**What to work on:** Quote exactly the lines from the line containing "pl = make_bench(1, m['benchwood'], m['benchedge']);" to the line containing "right, '+near[i], 'bench', 'curved benches with bolsters')", both lines included, please, and nothing more.

**Data section:**

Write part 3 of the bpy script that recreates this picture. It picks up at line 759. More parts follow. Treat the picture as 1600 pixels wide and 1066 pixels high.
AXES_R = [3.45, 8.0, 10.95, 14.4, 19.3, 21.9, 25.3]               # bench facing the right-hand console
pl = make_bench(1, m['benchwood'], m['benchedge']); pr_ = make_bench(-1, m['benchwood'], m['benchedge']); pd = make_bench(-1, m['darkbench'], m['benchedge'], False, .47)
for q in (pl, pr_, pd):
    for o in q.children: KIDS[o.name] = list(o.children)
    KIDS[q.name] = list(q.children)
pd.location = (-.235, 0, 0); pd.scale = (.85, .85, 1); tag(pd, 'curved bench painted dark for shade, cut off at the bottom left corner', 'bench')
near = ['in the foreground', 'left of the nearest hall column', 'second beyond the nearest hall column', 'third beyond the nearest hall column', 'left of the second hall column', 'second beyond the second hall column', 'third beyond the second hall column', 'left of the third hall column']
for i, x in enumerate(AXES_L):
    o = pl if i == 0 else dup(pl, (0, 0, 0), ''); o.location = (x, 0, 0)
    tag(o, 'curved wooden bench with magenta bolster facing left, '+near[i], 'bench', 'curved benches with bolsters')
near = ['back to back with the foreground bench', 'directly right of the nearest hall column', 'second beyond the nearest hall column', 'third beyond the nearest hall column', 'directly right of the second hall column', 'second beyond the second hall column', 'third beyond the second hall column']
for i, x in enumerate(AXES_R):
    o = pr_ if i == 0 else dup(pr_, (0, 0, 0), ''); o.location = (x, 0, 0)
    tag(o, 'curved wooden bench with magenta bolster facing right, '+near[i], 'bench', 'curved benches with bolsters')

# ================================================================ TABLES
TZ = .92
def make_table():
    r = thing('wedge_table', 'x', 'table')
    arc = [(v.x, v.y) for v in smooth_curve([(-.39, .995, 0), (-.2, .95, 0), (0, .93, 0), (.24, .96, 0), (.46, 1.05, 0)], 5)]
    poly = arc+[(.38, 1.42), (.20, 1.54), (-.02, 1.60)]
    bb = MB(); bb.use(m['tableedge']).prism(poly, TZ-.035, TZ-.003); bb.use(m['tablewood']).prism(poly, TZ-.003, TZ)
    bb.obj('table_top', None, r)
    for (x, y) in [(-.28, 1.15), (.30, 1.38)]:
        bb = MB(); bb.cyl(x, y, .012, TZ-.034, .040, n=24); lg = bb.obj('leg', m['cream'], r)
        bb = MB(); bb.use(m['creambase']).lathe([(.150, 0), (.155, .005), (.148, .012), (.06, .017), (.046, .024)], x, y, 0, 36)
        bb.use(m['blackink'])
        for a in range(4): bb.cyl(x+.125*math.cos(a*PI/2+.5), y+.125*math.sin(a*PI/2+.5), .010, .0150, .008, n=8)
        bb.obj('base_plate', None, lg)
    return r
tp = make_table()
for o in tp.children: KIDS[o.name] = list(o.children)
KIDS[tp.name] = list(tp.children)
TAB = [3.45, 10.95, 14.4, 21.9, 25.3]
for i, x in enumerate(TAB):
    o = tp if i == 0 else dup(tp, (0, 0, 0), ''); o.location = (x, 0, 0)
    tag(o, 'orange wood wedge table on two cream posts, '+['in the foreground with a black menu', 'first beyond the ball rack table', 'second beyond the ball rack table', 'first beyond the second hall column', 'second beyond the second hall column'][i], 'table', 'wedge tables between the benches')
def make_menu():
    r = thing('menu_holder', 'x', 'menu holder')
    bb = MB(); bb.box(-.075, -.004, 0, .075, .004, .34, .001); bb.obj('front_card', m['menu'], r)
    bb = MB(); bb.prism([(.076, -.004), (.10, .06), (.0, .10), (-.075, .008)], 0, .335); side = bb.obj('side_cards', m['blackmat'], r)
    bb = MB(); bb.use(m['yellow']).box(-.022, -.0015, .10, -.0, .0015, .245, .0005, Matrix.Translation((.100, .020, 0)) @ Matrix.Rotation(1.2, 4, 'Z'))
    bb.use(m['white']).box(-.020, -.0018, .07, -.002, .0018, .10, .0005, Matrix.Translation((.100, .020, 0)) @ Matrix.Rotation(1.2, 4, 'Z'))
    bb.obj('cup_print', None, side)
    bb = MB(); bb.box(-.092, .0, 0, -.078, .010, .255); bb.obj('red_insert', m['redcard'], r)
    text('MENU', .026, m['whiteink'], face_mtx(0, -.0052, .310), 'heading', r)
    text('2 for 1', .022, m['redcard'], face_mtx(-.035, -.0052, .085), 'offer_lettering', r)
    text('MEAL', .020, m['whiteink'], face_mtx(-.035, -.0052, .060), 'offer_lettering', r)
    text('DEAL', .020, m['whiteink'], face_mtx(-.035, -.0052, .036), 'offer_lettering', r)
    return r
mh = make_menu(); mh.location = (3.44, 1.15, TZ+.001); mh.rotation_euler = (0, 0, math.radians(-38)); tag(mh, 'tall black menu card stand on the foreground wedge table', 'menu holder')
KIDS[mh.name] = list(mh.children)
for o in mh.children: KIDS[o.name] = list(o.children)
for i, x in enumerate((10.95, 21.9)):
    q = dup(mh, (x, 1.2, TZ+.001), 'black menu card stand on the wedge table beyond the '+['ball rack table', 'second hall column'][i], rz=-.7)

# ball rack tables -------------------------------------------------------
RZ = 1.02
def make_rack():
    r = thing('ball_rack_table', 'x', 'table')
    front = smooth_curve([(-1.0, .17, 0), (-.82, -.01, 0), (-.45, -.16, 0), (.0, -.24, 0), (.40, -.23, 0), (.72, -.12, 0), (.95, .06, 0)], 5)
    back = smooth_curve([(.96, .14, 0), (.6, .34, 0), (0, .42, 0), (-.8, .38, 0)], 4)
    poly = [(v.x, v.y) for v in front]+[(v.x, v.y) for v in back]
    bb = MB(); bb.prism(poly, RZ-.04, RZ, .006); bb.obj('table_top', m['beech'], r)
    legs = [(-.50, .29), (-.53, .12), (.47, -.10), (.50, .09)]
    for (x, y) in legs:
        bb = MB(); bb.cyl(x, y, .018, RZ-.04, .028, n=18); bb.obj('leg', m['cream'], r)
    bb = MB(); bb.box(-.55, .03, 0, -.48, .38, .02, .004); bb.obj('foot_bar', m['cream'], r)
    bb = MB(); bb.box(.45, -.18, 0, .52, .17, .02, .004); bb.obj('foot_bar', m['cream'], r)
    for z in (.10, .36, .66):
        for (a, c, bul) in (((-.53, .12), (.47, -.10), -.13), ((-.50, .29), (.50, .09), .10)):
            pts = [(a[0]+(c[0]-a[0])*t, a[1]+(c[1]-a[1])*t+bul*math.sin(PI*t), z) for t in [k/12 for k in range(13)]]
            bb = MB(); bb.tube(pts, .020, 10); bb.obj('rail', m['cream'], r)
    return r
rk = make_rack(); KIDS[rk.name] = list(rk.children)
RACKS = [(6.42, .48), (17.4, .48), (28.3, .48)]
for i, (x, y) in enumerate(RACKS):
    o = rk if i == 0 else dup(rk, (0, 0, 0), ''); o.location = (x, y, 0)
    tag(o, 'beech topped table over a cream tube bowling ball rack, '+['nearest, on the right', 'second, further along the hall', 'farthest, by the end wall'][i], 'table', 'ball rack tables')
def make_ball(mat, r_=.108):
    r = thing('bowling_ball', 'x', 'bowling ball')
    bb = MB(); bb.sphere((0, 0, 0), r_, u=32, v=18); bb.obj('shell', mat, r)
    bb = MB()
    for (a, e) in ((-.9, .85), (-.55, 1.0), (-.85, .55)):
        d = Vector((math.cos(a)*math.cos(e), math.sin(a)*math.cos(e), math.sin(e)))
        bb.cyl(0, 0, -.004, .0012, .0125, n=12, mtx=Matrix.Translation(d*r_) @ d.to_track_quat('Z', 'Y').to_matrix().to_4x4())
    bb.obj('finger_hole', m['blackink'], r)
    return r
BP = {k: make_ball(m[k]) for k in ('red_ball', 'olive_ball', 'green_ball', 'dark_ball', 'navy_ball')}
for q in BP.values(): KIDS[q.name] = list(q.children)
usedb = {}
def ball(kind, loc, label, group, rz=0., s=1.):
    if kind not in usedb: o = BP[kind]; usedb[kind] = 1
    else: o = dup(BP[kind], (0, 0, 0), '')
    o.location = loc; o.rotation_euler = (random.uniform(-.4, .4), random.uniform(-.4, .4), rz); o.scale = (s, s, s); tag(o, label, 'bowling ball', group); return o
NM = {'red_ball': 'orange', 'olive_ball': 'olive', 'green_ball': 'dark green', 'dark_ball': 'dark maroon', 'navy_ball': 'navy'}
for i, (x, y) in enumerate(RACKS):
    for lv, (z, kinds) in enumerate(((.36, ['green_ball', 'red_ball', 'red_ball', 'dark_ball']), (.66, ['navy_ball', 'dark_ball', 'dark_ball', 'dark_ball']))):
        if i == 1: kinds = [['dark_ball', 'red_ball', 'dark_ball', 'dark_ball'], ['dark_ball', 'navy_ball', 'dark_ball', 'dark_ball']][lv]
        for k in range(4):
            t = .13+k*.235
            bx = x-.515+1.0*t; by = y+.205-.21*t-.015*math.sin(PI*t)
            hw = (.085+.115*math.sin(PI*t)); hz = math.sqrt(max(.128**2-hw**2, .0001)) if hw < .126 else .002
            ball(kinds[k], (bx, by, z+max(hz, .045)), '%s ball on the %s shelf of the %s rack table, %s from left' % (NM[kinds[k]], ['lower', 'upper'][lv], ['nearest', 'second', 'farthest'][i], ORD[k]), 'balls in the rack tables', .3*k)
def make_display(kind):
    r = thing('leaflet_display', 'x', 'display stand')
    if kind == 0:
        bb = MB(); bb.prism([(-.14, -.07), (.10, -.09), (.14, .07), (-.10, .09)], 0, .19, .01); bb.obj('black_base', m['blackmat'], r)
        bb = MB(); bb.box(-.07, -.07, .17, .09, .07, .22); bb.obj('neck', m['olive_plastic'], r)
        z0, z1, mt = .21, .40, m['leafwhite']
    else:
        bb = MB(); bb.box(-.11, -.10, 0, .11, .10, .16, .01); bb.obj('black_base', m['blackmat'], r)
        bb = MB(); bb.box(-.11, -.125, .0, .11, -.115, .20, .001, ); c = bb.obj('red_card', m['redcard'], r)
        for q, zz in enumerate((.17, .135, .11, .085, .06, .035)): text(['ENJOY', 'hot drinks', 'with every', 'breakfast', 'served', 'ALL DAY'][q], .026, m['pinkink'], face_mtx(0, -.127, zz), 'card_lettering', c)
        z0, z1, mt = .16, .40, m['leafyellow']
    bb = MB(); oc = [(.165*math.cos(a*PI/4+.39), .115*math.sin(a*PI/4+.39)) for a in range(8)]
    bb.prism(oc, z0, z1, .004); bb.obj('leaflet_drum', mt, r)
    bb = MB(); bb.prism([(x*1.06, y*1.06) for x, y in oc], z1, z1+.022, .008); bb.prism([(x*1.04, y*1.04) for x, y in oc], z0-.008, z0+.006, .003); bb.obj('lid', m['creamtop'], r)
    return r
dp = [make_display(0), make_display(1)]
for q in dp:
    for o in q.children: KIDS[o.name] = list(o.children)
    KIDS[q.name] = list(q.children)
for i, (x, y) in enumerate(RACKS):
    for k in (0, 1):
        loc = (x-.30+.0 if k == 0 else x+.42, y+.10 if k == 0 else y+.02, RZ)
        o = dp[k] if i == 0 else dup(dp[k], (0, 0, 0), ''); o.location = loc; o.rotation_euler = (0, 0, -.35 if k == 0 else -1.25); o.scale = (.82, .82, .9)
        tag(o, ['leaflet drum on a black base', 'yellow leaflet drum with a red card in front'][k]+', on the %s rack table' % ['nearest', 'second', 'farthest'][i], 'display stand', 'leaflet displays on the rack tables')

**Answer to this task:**
pl = make_bench(1, m['benchwood'], m['benchedge']); pr_ = make_bench(-1, m['benchwood'], m['benchedge']); pd = make_bench(-1, m['darkbench'], m['benchedge'], False, .47)
for q in (pl, pr_, pd):
    for o in q.children: KIDS[o.name] = list(o.children)
    KIDS[q.name] = list(q.children)
pd.location = (-.235, 0, 0); pd.scale = (.85, .85, 1); tag(pd, 'curved bench painted dark for shade, cut off at the bottom left corner', 'bench')
near = ['in the foreground', 'left of the nearest hall column', 'second beyond the nearest hall column', 'third beyond the nearest hall column', 'left of the second hall column', 'second beyond the second hall column', 'third beyond the second hall column', 'left of the third hall column']
for i, x in enumerate(AXES_L):
    o = pl if i == 0 else dup(pl, (0, 0, 0), ''); o.location = (x, 0, 0)
    tag(o, 'curved wooden bench with magenta bolster facing left, '+near[i], 'bench', 'curved benches with bolsters')
near = ['back to back with the foreground bench', 'directly right of the nearest hall column', 'second beyond the nearest hall column', 'third beyond the nearest hall column', 'directly right of the second hall column', 'second beyond the second hall column', 'third beyond the second hall column']
for i, x in enumerate(AXES_R):
    o = pr_ if i == 0 else dup(pr_, (0, 0, 0), ''); o.location = (x, 0, 0)
    tag(o, 'curved wooden bench with magenta bolster facing right, '+near[i], 'bench', 'curved benches with bolsters')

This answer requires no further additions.